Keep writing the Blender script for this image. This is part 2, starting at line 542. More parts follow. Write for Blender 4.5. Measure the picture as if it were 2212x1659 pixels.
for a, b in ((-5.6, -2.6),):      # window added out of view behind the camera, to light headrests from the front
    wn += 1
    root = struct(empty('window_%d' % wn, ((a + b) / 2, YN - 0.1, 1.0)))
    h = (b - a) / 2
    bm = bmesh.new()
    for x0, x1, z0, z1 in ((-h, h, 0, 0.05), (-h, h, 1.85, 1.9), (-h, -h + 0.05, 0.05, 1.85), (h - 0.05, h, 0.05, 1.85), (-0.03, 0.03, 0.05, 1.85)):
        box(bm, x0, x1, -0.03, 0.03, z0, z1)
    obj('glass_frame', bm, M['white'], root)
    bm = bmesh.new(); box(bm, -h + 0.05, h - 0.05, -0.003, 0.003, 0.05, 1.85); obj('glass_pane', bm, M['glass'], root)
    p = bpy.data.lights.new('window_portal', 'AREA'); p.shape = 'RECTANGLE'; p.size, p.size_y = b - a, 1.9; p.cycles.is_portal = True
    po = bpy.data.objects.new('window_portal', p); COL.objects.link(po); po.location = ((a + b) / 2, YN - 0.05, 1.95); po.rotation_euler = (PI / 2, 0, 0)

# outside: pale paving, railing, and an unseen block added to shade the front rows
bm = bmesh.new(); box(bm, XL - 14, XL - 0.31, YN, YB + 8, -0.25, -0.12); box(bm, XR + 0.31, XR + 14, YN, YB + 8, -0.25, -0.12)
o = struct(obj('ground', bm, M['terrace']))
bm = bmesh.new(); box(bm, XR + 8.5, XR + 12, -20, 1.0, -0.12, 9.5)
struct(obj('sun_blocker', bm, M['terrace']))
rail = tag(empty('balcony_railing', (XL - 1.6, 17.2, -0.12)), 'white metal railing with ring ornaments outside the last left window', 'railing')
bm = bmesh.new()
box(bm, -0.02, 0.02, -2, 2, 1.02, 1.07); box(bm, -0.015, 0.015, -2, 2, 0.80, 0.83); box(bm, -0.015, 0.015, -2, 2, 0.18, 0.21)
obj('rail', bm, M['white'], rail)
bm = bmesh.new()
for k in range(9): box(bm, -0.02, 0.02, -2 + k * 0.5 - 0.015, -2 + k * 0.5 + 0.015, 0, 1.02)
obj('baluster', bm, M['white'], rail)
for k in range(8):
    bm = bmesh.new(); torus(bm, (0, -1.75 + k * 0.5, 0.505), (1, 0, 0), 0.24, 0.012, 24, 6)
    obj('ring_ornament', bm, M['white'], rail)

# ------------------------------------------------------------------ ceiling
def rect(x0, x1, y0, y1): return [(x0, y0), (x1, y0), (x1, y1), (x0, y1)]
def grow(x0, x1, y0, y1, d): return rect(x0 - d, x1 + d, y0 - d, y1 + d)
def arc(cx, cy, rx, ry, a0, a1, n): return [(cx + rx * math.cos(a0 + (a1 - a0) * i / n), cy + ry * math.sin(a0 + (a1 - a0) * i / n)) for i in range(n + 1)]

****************

* Exercise
Reprint the data above from the opening line to the line holding "po = bpy.data.objects.new('window_portal', p);", inclusive, and nothing else.

* Solution for this problem
Keep writing the Blender script for this image. This is part 2, starting at line 542. More parts follow. Write for Blender 4.5. Measure the picture as if it were 2212x1659 pixels.
for a, b in ((-5.6, -2.6),):      # window added out of view behind the camera, to light headrests from the front
    wn += 1
    root = struct(empty('window_%d' % wn, ((a + b) / 2, YN - 0.1, 1.0)))
    h = (b - a) / 2
    bm = bmesh.new()
    for x0, x1, z0, z1 in ((-h, h, 0, 0.05), (-h, h, 1.85, 1.9), (-h, -h + 0.05, 0.05, 1.85), (h - 0.05, h, 0.05, 1.85), (-0.03, 0.03, 0.05, 1.85)):
        box(bm, x0, x1, -0.03, 0.03, z0, z1)
    obj('glass_frame', bm, M['white'], root)
    bm = bmesh.new(); box(bm, -h + 0.05, h - 0.05, -0.003, 0.003, 0.05, 1.85); obj('glass_pane', bm, M['glass'], root)
    p = bpy.data.lights.new('window_portal', 'AREA'); p.shape = 'RECTANGLE'; p.size, p.size_y = b - a, 1.9; p.cycles.is_portal = True
    po = bpy.data.objects.new('window_portal', p); COL.objects.link(po); po.location = ((a + b) / 2, YN - 0.05, 1.95); po.rotation_euler = (PI / 2, 0, 0)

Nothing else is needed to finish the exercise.